Last night, my friend Calvin and I were looking up interesting things in WoW, from the Creepy Goldshire Children, to the large Dragonblight skeleton, and we stumbled upon Karazan Crypts and a way into there. That little itch was resparked in me, and I was determined to get there, to see it, particularly since it was supposed to be the creepiest thing -in- World of Warcraft. It’s times like this I think I can really relate to old explorer’s, that need to see what’s there, despite the consequences. Sure others had gone before me, and there was footage and photos to prove it, but it never is the same as -going- there.
I’ve broken the ToS a few times to explore new lands, most of the time unscathed, a few times temp banned. My guild master this time, after seeing Calvin and I disconnect 30 or so times in a row got wind that something suspicious was up, and I was honest, and she was honest, afraid that the guild might suffer for me needing to break the ToS. Citing things like the Paragon issue (thought not by name) as an example of a guild suffering for rulebreaking.
Yet the pull of new, the pull of digging too deep, really gets my dwarven instincts rolling. (Even though I’m Horde at the moment.) So despite her very polite request for me to stop, and a small pang of guilt for worrying her, I soon found myself in Karazhan Crypts, like I had Hyjal and the Emerald Dream long before. And, I enjoyed it, we smiled and laughed, and explored, came up with theories for certain rooms, even looked up theories as to what the crypt was.
Back when you could mountain hop up to Mount Hyjal, an instance there that mirrored Onyxia’s Lair, led many to believe that there’d be a fight with Deathwing up there. Years later, Hyjal releases as part of Cataclysm, and the final boss, Deathwing. Well played players. We didn’t find much about Karazan Crypts. It appears to be more than just Kara though, being part of the village surrounding Kara, and going all the way over into Duskwood.
With Deadwind Passes and Duskwood’s interesting history with the Scythe of Elune, what equate to World of Warcraft’s 4 horsemen of the apocolypse; the dark riders, Raven Hill’s long dead embalming school, issues with undead and black magic rampant, and of course Karazhan and all of the evil done there, the crypts seem like one of the more unholy, powerfully dark parts of World of Warcraft. A literal bridge under two of the oddest, and darkest zones in the game. What horrors could have created this place? And what kind of people mutilated others, chopping off their hands, removing their eyes, and hung them upside down?
(That last part is The Upside-Down Sinners, Pictured here.)
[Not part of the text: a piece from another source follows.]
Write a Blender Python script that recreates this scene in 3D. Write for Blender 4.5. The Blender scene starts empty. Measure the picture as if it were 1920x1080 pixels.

Creepy, yes? But anyway, exploring down there, theorizing which rooms were boss rooms, what kind of bosses might be located there, the strange connections between Kara, Raven Hill, and the Scythe of Elune, really smiling and enjoying the game. Sharing that sort of experience with others is just as good if not more delicious than raiding to me. Visiting the forbidden GM islands, the dev stuff below Westfall/Deadmines, Ice Cream Valley! How many wonders in World of Warcraft would I have missed without being willing to dig too deep?
How many bugs would have gone unpatched, without people discovering them and using them. And how unfair would it be for Blizzard to strike down a group of people completely unrelated to the crime? If they did, that’s a problem with the company, not the player. I’ll take responsibility for what I did, as I have in the past, -I- did this, and I did it because my explorer’s instinct was too strong to resist. And I now have a memory I can treasure, that’s special and rare. Like defeating Yogg+0, or seeing unfinished Hyjal, like finding the Easter Egg in adventure, or the contest room in Link to the Past. Finding those things some people may never know about, is part of the joys of gaming, one of the things an interactive medium can offer much easier than other kinds.
So I’m sorry, sweet Guild Mistress of Reckoning, your words did hold weight, but sometimes a Dwarf just has to dig.